Stored items from a collection:
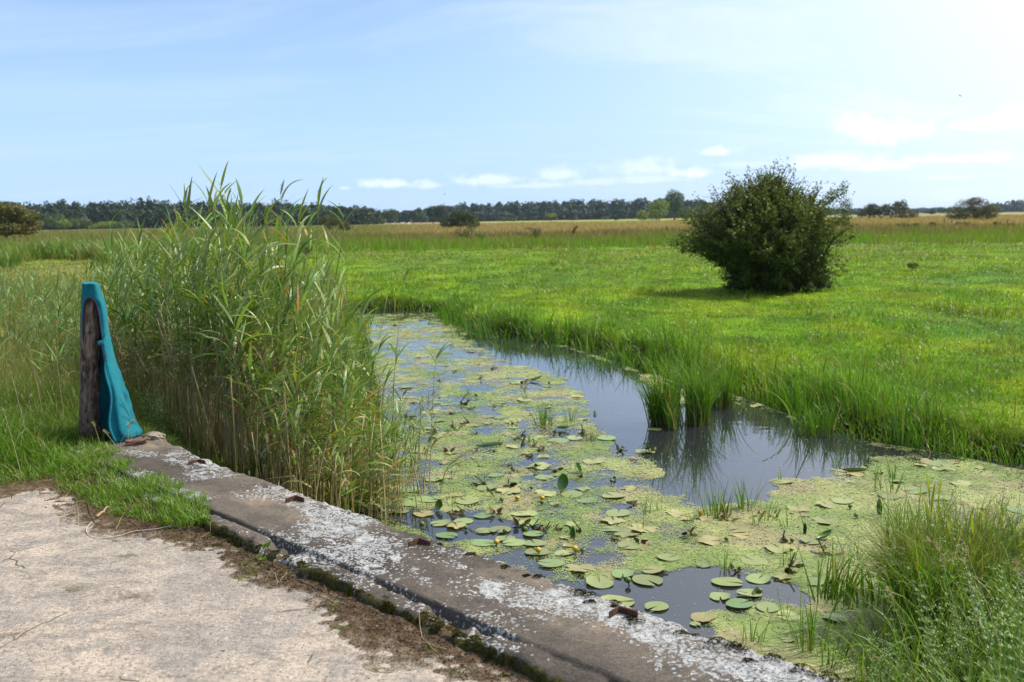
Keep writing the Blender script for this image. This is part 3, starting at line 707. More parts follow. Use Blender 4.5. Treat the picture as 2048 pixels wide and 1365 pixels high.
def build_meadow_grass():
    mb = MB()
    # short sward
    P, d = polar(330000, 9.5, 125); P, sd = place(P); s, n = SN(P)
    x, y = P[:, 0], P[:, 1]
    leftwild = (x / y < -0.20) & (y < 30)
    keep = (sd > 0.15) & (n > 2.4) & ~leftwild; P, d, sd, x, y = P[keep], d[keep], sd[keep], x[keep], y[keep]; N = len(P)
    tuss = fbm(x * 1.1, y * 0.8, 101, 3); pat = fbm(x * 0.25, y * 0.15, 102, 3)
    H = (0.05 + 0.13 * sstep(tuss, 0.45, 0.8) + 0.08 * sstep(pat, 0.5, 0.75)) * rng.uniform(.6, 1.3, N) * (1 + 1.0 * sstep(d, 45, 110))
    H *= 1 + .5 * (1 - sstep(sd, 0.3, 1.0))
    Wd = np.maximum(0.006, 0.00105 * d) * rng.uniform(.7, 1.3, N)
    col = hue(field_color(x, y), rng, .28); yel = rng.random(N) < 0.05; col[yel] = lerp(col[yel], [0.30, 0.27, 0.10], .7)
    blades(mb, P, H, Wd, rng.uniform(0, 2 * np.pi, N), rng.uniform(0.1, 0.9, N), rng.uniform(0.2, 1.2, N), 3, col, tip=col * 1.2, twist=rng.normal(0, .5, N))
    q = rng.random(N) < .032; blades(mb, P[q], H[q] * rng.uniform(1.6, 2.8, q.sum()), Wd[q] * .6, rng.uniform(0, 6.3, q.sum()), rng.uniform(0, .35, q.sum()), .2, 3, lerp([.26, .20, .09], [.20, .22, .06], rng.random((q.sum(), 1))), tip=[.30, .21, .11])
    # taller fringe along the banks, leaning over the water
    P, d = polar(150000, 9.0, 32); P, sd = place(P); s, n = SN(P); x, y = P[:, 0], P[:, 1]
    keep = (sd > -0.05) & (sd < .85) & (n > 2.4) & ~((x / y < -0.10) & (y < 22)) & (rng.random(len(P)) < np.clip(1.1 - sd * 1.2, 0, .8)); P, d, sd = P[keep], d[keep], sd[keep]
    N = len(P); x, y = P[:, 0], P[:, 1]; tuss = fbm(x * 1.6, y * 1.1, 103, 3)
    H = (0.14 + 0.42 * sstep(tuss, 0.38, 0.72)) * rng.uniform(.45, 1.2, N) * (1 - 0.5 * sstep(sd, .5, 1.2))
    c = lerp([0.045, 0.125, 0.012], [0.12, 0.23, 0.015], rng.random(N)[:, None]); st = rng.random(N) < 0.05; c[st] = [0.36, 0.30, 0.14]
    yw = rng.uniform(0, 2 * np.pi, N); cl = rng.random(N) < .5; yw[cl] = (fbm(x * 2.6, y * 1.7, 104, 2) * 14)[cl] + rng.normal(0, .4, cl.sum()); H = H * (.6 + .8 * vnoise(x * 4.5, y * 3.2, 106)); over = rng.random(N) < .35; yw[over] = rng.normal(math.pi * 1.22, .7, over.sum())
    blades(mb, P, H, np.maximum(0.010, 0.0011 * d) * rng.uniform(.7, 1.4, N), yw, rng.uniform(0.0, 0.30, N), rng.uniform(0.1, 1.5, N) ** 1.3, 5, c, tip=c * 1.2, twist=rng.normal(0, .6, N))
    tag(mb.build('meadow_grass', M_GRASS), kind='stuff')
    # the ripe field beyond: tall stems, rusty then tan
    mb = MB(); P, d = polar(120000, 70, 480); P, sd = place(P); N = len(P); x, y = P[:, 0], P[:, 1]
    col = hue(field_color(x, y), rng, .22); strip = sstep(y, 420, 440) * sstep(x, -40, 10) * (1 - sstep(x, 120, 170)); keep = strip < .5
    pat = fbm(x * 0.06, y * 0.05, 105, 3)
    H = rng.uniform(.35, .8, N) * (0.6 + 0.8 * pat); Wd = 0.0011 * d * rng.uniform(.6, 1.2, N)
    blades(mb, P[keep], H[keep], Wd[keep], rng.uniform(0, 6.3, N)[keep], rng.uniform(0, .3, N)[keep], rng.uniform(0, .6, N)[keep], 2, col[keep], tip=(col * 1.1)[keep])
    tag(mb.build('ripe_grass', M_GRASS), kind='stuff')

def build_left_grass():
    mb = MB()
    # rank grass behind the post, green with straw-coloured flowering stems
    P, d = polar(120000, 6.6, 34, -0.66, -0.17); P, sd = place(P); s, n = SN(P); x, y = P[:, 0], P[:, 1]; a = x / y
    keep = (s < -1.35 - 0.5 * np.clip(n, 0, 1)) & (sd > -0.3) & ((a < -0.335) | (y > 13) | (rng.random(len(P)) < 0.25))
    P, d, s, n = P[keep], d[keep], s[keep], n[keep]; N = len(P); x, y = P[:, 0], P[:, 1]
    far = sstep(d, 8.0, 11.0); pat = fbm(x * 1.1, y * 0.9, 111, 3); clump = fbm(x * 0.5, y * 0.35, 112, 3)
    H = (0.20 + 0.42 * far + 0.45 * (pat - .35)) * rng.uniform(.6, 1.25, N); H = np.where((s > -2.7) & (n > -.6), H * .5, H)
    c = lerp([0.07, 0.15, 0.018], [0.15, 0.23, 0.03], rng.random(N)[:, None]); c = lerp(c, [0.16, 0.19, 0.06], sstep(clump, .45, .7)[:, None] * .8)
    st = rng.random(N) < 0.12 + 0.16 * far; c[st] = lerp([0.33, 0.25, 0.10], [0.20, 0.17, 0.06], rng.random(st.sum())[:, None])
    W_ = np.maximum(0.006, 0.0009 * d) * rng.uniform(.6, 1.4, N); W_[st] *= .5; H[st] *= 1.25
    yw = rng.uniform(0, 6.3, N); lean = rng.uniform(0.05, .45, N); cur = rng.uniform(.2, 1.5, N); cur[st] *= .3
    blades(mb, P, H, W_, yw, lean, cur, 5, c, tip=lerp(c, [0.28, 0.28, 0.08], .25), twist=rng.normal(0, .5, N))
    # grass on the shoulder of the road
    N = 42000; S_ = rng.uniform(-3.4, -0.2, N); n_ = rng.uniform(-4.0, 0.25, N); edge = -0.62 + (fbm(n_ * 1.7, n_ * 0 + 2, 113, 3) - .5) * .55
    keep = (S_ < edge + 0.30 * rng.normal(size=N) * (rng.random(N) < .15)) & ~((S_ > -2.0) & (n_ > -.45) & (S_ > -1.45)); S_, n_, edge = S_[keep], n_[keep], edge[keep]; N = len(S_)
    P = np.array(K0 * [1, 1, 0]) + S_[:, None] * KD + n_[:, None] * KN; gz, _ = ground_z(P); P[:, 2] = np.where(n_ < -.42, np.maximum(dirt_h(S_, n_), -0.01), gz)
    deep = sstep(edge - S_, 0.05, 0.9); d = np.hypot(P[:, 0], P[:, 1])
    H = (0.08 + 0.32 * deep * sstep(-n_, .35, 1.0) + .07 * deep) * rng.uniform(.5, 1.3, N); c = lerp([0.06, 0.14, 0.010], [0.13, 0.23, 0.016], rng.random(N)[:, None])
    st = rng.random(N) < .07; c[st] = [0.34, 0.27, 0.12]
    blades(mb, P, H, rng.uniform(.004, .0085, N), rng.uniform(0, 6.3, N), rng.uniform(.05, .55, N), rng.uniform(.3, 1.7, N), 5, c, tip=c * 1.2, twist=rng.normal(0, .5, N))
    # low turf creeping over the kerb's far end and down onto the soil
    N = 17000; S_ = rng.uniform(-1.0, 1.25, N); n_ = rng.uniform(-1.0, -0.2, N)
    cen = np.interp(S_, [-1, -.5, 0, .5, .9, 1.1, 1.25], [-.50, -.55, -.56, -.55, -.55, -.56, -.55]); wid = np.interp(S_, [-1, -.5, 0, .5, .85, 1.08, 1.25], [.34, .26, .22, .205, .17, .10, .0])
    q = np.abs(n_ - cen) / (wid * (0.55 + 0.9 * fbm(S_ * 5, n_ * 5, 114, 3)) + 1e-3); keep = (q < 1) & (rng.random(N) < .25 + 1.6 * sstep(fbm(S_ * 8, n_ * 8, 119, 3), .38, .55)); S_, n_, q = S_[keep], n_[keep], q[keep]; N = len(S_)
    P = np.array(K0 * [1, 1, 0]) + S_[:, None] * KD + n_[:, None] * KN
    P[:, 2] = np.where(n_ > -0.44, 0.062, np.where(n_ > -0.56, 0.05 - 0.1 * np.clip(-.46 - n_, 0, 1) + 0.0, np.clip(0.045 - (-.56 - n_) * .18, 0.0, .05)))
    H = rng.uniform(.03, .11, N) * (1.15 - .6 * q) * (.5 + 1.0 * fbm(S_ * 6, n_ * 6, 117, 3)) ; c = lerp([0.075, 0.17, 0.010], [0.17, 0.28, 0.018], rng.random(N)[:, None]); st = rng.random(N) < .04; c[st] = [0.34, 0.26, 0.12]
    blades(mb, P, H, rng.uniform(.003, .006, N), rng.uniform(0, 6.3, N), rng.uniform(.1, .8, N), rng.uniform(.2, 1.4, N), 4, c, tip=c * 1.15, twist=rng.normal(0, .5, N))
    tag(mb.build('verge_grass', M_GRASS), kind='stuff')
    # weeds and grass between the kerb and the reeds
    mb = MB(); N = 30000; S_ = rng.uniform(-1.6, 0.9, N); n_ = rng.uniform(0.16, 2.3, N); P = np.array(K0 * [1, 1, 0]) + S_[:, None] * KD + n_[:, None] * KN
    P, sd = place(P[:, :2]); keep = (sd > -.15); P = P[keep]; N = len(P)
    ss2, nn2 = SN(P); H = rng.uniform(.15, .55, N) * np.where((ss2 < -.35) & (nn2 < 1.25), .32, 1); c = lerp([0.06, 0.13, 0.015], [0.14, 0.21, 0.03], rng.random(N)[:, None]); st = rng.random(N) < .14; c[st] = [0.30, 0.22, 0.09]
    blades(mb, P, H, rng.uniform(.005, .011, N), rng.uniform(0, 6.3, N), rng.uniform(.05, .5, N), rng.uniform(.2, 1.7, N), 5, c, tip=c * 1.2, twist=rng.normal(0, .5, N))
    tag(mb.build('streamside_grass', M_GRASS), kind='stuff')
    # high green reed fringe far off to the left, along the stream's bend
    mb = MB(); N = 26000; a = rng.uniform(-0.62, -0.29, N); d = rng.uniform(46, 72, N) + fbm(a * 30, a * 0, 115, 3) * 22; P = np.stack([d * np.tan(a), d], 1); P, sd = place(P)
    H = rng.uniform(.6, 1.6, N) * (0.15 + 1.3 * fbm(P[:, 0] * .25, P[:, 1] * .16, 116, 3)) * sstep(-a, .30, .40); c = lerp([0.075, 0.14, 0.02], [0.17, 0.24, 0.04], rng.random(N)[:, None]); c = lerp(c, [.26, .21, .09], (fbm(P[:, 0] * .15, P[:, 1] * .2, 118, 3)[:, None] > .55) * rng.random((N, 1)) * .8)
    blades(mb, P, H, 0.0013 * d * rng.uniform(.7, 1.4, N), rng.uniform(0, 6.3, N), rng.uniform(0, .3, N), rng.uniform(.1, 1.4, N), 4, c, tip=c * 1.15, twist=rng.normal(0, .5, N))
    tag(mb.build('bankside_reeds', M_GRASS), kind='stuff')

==

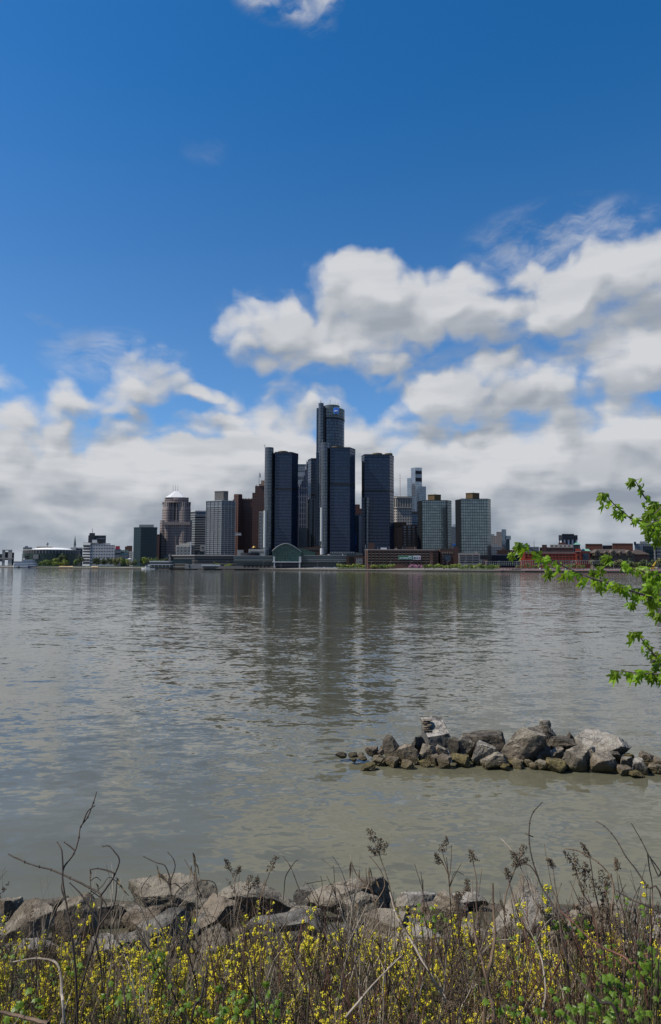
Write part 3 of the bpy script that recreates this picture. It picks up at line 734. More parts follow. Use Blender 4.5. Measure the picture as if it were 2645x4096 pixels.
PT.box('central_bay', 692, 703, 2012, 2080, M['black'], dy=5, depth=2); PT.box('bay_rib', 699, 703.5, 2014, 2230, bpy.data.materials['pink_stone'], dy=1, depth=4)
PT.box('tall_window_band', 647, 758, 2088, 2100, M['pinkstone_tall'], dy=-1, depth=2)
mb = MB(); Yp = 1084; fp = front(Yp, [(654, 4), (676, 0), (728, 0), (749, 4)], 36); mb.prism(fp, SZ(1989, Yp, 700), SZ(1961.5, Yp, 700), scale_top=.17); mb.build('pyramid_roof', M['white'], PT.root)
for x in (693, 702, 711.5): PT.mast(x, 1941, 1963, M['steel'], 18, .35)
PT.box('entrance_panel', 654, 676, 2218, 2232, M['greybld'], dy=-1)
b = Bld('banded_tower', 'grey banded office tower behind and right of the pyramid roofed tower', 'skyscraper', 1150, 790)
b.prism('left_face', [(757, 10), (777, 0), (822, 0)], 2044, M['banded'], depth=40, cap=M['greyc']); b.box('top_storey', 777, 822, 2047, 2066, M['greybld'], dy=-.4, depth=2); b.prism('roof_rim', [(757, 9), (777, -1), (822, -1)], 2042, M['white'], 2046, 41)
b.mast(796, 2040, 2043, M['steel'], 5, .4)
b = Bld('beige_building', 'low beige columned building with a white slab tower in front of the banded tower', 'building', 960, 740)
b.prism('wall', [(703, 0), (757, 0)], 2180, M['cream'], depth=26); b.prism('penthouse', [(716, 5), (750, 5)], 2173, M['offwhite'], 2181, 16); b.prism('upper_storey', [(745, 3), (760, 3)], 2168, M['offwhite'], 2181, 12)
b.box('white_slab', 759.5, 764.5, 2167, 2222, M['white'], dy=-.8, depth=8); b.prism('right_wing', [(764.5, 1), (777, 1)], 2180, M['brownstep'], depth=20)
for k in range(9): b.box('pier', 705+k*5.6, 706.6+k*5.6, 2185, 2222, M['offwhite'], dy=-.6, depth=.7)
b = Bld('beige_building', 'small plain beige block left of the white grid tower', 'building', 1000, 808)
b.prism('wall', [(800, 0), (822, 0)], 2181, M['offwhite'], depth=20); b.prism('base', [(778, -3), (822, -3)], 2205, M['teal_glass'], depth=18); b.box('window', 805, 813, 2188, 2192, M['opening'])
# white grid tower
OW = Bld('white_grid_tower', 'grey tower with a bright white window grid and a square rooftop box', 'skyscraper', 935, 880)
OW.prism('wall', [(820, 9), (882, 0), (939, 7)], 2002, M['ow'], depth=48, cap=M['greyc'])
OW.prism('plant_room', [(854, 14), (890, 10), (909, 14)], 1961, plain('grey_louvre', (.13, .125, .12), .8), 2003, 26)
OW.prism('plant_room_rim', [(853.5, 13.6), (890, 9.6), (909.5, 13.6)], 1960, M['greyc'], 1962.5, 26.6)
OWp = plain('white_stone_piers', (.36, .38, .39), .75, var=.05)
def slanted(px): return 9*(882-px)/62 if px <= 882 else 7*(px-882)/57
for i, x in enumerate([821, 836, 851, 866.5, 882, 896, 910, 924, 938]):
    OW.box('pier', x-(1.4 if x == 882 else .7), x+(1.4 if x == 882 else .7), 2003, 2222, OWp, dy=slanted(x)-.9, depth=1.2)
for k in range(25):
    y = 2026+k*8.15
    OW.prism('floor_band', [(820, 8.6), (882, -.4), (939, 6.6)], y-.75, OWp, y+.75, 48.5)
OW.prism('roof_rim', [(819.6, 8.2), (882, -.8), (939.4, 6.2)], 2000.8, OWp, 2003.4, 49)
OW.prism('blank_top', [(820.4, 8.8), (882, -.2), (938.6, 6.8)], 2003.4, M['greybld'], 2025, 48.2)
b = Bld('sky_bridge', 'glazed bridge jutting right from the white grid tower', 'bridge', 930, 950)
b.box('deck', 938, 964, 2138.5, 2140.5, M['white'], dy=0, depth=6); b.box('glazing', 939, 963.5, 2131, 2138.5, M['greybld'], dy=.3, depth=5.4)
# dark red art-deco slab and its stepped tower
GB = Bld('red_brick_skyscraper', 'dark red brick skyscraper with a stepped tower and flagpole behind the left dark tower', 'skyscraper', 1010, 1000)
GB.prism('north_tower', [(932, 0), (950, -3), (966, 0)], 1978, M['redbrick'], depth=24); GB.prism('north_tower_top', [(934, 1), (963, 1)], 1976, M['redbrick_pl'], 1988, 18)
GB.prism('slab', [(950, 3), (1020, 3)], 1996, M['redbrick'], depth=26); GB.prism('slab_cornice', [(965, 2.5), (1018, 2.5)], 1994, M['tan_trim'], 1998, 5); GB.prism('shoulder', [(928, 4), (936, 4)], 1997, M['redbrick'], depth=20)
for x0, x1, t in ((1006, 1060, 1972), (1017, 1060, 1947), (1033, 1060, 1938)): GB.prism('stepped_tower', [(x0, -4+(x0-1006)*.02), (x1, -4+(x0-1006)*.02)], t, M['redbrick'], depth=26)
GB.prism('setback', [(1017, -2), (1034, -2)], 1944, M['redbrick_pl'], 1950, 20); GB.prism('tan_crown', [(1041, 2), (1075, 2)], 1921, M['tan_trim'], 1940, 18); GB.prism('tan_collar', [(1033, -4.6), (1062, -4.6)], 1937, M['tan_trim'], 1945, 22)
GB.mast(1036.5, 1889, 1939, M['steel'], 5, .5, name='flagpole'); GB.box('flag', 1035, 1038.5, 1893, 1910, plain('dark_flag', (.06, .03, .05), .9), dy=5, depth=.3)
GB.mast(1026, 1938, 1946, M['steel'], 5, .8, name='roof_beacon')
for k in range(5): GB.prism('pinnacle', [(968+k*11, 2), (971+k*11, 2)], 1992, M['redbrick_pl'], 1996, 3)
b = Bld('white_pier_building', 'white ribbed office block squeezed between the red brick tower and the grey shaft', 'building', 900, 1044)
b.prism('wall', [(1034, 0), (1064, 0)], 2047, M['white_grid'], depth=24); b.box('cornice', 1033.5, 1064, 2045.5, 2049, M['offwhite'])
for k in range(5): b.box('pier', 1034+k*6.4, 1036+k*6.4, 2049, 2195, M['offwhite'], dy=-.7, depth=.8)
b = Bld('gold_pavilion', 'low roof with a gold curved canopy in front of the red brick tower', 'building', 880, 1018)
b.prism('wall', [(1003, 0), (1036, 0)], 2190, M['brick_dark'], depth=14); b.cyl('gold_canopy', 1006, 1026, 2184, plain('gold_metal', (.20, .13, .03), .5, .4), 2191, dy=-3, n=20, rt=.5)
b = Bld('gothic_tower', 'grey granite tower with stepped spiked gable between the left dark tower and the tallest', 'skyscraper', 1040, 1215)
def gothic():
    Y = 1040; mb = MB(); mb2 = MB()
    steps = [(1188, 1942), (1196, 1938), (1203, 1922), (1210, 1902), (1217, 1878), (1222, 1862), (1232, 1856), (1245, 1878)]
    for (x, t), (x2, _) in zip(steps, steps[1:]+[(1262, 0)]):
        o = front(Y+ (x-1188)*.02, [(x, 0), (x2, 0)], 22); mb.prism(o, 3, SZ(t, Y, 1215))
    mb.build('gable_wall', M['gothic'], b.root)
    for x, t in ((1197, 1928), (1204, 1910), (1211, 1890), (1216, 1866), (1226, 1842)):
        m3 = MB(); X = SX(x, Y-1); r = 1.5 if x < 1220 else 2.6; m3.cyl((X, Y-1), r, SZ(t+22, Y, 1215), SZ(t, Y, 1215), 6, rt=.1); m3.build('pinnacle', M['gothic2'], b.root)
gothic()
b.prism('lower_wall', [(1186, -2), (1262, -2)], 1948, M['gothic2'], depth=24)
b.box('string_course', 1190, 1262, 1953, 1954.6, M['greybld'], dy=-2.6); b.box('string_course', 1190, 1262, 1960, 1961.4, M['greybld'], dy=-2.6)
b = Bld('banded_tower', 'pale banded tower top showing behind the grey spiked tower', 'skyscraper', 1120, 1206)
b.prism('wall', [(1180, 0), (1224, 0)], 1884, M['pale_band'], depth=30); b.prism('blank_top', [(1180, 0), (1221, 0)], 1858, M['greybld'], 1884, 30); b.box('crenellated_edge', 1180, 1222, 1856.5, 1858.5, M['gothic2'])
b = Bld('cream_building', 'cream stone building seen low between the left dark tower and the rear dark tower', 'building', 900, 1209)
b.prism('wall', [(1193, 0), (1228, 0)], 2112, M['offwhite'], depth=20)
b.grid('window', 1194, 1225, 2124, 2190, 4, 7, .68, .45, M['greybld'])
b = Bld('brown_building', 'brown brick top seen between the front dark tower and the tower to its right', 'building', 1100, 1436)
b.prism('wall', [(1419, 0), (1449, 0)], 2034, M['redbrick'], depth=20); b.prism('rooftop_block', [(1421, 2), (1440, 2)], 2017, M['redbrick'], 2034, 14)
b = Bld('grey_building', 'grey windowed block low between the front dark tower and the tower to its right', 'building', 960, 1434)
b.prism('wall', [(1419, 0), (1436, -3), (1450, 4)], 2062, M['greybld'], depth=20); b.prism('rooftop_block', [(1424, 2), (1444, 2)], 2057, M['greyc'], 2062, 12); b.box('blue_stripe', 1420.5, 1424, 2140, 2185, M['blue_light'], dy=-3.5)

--

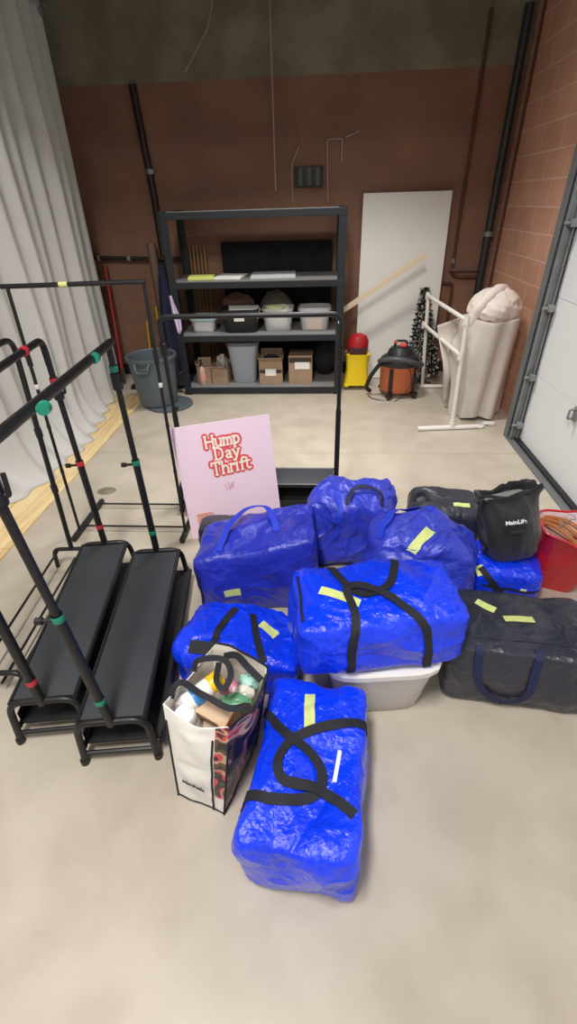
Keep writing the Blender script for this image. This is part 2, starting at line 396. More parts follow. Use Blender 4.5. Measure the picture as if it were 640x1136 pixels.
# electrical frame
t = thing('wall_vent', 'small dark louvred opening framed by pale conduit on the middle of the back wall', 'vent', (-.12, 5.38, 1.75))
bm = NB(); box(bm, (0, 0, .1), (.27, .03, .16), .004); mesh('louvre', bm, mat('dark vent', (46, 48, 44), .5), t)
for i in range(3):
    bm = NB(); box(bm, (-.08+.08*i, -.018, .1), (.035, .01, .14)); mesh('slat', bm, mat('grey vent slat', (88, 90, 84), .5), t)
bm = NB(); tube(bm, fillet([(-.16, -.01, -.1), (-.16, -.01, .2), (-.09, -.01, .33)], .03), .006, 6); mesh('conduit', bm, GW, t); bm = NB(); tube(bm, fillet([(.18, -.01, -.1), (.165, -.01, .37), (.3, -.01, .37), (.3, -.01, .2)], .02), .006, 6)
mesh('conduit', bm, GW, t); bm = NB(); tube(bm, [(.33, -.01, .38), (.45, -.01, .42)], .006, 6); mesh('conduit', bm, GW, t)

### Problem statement
Where a line of the records above holds the word "picture", copy that line.

### Worked solution
Keep writing the Blender script for this image. This is part 3, starting at line 707. More parts follow. Use Blender 4.5. Treat the picture as 2048 pixels wide and 1365 pixels high.
Write part 3 of the bpy script that recreates this picture. It picks up at line 734. More parts follow. Use Blender 4.5. Measure the picture as if it were 2645x4096 pixels.
Keep writing the Blender script for this image. This is part 2, starting at line 396. More parts follow. Use Blender 4.5. Measure the picture as if it were 640x1136 pixels.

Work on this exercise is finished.